Exercise goal: Give back the whole listing exactly as shown.

Provided data:
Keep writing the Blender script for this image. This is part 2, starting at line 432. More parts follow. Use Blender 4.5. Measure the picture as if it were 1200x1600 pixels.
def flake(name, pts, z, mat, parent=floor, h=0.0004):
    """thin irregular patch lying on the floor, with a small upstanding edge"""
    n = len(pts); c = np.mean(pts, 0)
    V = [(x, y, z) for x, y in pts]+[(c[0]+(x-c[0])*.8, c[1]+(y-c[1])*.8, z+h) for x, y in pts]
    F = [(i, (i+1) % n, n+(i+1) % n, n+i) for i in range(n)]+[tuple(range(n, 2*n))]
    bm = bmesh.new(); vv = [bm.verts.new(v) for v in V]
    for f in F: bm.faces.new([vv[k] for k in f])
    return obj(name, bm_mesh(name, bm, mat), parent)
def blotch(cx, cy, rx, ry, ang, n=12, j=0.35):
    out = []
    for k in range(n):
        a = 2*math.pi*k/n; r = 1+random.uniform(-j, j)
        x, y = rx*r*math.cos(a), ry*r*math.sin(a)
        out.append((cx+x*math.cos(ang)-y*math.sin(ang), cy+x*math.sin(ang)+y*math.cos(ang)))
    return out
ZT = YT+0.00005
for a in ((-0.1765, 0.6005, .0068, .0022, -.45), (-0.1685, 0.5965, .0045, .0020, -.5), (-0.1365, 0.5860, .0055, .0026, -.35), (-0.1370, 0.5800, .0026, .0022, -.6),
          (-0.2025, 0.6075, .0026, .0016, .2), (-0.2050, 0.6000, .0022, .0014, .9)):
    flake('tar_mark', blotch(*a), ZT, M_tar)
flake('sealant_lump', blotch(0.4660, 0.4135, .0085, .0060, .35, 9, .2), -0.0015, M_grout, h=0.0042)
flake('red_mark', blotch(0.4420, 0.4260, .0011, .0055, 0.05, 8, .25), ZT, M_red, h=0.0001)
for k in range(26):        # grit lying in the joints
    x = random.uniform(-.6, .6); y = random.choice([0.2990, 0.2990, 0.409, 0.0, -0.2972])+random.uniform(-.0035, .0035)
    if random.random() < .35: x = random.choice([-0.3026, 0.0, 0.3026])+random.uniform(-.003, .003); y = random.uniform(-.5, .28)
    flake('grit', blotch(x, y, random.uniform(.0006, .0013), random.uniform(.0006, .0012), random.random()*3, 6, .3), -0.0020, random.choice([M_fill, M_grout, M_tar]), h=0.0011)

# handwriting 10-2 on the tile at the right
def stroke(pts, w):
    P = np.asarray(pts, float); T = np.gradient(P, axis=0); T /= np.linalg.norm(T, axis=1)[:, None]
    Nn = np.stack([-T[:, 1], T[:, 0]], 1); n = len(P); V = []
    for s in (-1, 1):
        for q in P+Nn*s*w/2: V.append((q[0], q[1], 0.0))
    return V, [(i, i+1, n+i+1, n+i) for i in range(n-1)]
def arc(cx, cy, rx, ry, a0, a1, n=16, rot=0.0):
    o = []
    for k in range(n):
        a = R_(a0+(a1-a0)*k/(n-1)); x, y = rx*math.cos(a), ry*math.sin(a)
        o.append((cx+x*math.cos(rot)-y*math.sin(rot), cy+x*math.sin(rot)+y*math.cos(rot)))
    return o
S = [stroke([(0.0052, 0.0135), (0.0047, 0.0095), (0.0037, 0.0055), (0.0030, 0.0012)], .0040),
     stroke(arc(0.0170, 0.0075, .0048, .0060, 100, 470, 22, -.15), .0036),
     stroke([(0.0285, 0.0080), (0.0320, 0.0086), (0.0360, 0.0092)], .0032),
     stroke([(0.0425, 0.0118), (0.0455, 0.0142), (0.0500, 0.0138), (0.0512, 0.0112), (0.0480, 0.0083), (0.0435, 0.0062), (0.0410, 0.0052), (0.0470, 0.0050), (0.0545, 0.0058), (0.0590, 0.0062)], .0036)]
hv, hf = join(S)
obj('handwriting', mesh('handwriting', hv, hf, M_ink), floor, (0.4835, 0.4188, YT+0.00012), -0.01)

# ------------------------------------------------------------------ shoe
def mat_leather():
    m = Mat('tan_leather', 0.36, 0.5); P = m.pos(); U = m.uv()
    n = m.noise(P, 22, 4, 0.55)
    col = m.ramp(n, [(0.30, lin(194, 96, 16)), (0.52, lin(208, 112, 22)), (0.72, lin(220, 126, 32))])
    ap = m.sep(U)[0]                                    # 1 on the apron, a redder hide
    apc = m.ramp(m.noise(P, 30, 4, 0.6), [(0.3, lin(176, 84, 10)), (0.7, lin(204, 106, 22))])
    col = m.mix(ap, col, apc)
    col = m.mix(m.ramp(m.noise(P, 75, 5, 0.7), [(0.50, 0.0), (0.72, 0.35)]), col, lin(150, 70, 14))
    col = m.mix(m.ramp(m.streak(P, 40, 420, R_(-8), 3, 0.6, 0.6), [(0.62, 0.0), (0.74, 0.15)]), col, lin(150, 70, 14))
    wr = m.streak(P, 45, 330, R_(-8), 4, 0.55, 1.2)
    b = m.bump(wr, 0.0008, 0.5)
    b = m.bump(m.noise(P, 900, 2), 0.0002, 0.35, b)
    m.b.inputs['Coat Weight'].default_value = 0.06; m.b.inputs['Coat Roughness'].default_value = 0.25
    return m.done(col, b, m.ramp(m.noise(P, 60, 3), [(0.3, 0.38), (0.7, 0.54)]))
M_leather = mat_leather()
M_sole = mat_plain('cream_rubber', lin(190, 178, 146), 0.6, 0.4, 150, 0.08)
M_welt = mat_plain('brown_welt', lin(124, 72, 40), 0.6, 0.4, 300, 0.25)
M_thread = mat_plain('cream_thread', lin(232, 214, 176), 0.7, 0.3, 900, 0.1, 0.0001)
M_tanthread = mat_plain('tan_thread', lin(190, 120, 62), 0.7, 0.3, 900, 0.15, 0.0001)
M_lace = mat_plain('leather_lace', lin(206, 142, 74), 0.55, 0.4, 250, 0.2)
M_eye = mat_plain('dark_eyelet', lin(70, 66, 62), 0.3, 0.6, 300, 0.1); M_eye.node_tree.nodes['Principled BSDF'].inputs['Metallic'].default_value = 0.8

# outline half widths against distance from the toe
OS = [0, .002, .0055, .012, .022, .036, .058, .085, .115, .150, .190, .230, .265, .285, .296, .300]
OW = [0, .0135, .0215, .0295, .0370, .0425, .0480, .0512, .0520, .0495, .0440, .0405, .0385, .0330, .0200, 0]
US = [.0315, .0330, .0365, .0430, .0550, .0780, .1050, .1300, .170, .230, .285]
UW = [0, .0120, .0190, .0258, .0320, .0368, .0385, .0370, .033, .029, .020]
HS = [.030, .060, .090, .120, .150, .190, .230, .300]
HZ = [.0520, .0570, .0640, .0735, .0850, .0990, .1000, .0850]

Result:
Keep writing the Blender script for this image. This is part 2, starting at line 432. More parts follow. Use Blender 4.5. Measure the picture as if it were 1200x1600 pixels.
def flake(name, pts, z, mat, parent=floor, h=0.0004):
    """thin irregular patch lying on the floor, with a small upstanding edge"""
    n = len(pts); c = np.mean(pts, 0)
    V = [(x, y, z) for x, y in pts]+[(c[0]+(x-c[0])*.8, c[1]+(y-c[1])*.8, z+h) for x, y in pts]
    F = [(i, (i+1) % n, n+(i+1) % n, n+i) for i in range(n)]+[tuple(range(n, 2*n))]
    bm = bmesh.new(); vv = [bm.verts.new(v) for v in V]
    for f in F: bm.faces.new([vv[k] for k in f])
    return obj(name, bm_mesh(name, bm, mat), parent)
def blotch(cx, cy, rx, ry, ang, n=12, j=0.35):
    out = []
    for k in range(n):
        a = 2*math.pi*k/n; r = 1+random.uniform(-j, j)
        x, y = rx*r*math.cos(a), ry*r*math.sin(a)
        out.append((cx+x*math.cos(ang)-y*math.sin(ang), cy+x*math.sin(ang)+y*math.cos(ang)))
    return out
ZT = YT+0.00005
for a in ((-0.1765, 0.6005, .0068, .0022, -.45), (-0.1685, 0.5965, .0045, .0020, -.5), (-0.1365, 0.5860, .0055, .0026, -.35), (-0.1370, 0.5800, .0026, .0022, -.6),
          (-0.2025, 0.6075, .0026, .0016, .2), (-0.2050, 0.6000, .0022, .0014, .9)):
    flake('tar_mark', blotch(*a), ZT, M_tar)
flake('sealant_lump', blotch(0.4660, 0.4135, .0085, .0060, .35, 9, .2), -0.0015, M_grout, h=0.0042)
flake('red_mark', blotch(0.4420, 0.4260, .0011, .0055, 0.05, 8, .25), ZT, M_red, h=0.0001)
for k in range(26):        # grit lying in the joints
    x = random.uniform(-.6, .6); y = random.choice([0.2990, 0.2990, 0.409, 0.0, -0.2972])+random.uniform(-.0035, .0035)
    if random.random() < .35: x = random.choice([-0.3026, 0.0, 0.3026])+random.uniform(-.003, .003); y = random.uniform(-.5, .28)
    flake('grit', blotch(x, y, random.uniform(.0006, .0013), random.uniform(.0006, .0012), random.random()*3, 6, .3), -0.0020, random.choice([M_fill, M_grout, M_tar]), h=0.0011)

# handwriting 10-2 on the tile at the right
def stroke(pts, w):
    P = np.asarray(pts, float); T = np.gradient(P, axis=0); T /= np.linalg.norm(T, axis=1)[:, None]
    Nn = np.stack([-T[:, 1], T[:, 0]], 1); n = len(P); V = []
    for s in (-1, 1):
        for q in P+Nn*s*w/2: V.append((q[0], q[1], 0.0))
    return V, [(i, i+1, n+i+1, n+i) for i in range(n-1)]
def arc(cx, cy, rx, ry, a0, a1, n=16, rot=0.0):
    o = []
    for k in range(n):
        a = R_(a0+(a1-a0)*k/(n-1)); x, y = rx*math.cos(a), ry*math.sin(a)
        o.append((cx+x*math.cos(rot)-y*math.sin(rot), cy+x*math.sin(rot)+y*math.cos(rot)))
    return o
S = [stroke([(0.0052, 0.0135), (0.0047, 0.0095), (0.0037, 0.0055), (0.0030, 0.0012)], .0040),
     stroke(arc(0.0170, 0.0075, .0048, .0060, 100, 470, 22, -.15), .0036),
     stroke([(0.0285, 0.0080), (0.0320, 0.0086), (0.0360, 0.0092)], .0032),
     stroke([(0.0425, 0.0118), (0.0455, 0.0142), (0.0500, 0.0138), (0.0512, 0.0112), (0.0480, 0.0083), (0.0435, 0.0062), (0.0410, 0.0052), (0.0470, 0.0050), (0.0545, 0.0058), (0.0590, 0.0062)], .0036)]
hv, hf = join(S)
obj('handwriting', mesh('handwriting', hv, hf, M_ink), floor, (0.4835, 0.4188, YT+0.00012), -0.01)

# ------------------------------------------------------------------ shoe
def mat_leather():
    m = Mat('tan_leather', 0.36, 0.5); P = m.pos(); U = m.uv()
    n = m.noise(P, 22, 4, 0.55)
    col = m.ramp(n, [(0.30, lin(194, 96, 16)), (0.52, lin(208, 112, 22)), (0.72, lin(220, 126, 32))])
    ap = m.sep(U)[0]                                    # 1 on the apron, a redder hide
    apc = m.ramp(m.noise(P, 30, 4, 0.6), [(0.3, lin(176, 84, 10)), (0.7, lin(204, 106, 22))])
    col = m.mix(ap, col, apc)
    col = m.mix(m.ramp(m.noise(P, 75, 5, 0.7), [(0.50, 0.0), (0.72, 0.35)]), col, lin(150, 70, 14))
    col = m.mix(m.ramp(m.streak(P, 40, 420, R_(-8), 3, 0.6, 0.6), [(0.62, 0.0), (0.74, 0.15)]), col, lin(150, 70, 14))
    wr = m.streak(P, 45, 330, R_(-8), 4, 0.55, 1.2)
    b = m.bump(wr, 0.0008, 0.5)
    b = m.bump(m.noise(P, 900, 2), 0.0002, 0.35, b)
    m.b.inputs['Coat Weight'].default_value = 0.06; m.b.inputs['Coat Roughness'].default_value = 0.25
    return m.done(col, b, m.ramp(m.noise(P, 60, 3), [(0.3, 0.38), (0.7, 0.54)]))
M_leather = mat_leather()
M_sole = mat_plain('cream_rubber', lin(190, 178, 146), 0.6, 0.4, 150, 0.08)
M_welt = mat_plain('brown_welt', lin(124, 72, 40), 0.6, 0.4, 300, 0.25)
M_thread = mat_plain('cream_thread', lin(232, 214, 176), 0.7, 0.3, 900, 0.1, 0.0001)
M_tanthread = mat_plain('tan_thread', lin(190, 120, 62), 0.7, 0.3, 900, 0.15, 0.0001)
M_lace = mat_plain('leather_lace', lin(206, 142, 74), 0.55, 0.4, 250, 0.2)
M_eye = mat_plain('dark_eyelet', lin(70, 66, 62), 0.3, 0.6, 300, 0.1); M_eye.node_tree.nodes['Principled BSDF'].inputs['Metallic'].default_value = 0.8

# outline half widths against distance from the toe
OS = [0, .002, .0055, .012, .022, .036, .058, .085, .115, .150, .190, .230, .265, .285, .296, .300]
OW = [0, .0135, .0215, .0295, .0370, .0425, .0480, .0512, .0520, .0495, .0440, .0405, .0385, .0330, .0200, 0]
US = [.0315, .0330, .0365, .0430, .0550, .0780, .1050, .1300, .170, .230, .285]
UW = [0, .0120, .0190, .0258, .0320, .0368, .0385, .0370, .033, .029, .020]
HS = [.030, .060, .090, .120, .150, .190, .230, .300]
HZ = [.0520, .0570, .0640, .0735, .0850, .0990, .1000, .0850]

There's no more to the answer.